GOAL OF THE EXERCISE: Identify the lines that contain the string "skirt" and copy all of them.

GIVEN INFORMATION:

· · · · · · ·

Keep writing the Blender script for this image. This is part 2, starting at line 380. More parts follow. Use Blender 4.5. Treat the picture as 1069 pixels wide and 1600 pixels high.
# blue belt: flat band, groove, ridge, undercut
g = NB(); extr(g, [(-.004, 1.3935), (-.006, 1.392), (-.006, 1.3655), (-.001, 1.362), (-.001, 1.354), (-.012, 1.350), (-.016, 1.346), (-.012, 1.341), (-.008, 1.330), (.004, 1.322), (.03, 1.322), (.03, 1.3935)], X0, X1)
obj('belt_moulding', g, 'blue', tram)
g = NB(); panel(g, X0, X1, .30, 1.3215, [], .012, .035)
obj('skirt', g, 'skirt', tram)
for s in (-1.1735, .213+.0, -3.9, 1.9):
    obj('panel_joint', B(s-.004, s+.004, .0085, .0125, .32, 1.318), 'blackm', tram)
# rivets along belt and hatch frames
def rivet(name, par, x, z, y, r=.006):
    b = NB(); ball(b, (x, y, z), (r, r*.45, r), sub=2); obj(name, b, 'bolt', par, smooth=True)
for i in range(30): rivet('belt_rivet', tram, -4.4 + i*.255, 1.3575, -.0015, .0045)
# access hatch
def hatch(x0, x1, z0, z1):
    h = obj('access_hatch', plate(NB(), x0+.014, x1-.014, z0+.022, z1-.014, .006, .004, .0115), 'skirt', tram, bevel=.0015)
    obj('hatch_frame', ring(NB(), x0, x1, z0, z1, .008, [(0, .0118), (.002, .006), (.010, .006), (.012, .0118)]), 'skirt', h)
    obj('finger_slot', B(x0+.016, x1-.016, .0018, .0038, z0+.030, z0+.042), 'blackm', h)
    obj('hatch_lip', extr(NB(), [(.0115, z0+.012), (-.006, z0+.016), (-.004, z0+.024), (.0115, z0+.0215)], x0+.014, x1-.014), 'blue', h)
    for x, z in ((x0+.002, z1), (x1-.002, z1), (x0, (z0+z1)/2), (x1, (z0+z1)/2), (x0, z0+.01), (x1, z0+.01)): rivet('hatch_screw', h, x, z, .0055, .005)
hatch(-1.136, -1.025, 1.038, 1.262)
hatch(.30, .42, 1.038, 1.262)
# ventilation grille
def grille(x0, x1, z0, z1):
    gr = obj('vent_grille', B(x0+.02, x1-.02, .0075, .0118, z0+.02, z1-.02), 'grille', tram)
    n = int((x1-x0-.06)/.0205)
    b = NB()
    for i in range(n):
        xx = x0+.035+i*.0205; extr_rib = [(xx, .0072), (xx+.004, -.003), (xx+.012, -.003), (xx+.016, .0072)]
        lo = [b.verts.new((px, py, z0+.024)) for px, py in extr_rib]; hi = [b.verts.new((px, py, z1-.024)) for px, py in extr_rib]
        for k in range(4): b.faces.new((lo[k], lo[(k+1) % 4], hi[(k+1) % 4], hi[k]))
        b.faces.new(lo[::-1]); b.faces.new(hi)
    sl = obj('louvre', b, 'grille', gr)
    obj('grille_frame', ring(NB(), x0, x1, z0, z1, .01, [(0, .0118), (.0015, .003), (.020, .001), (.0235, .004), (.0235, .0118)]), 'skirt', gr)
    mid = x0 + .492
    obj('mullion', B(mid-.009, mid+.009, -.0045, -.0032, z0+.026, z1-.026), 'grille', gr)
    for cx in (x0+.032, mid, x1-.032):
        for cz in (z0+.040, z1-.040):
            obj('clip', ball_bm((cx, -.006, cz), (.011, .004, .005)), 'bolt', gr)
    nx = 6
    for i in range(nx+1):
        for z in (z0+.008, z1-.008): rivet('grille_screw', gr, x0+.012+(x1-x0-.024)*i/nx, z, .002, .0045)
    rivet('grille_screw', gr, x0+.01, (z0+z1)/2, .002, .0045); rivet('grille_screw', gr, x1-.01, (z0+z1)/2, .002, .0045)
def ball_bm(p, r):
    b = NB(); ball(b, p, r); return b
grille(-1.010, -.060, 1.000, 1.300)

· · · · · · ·

ANSWER TO THE PROBLEM:
obj('skirt', g, 'skirt', tram)
    h = obj('access_hatch', plate(NB(), x0+.014, x1-.014, z0+.022, z1-.014, .006, .004, .0115), 'skirt', tram, bevel=.0015)
    obj('hatch_frame', ring(NB(), x0, x1, z0, z1, .008, [(0, .0118), (.002, .006), (.010, .006), (.012, .0118)]), 'skirt', h)
    obj('grille_frame', ring(NB(), x0, x1, z0, z1, .01, [(0, .0118), (.0015, .003), (.020, .001), (.0235, .004), (.0235, .0118)]), 'skirt', gr)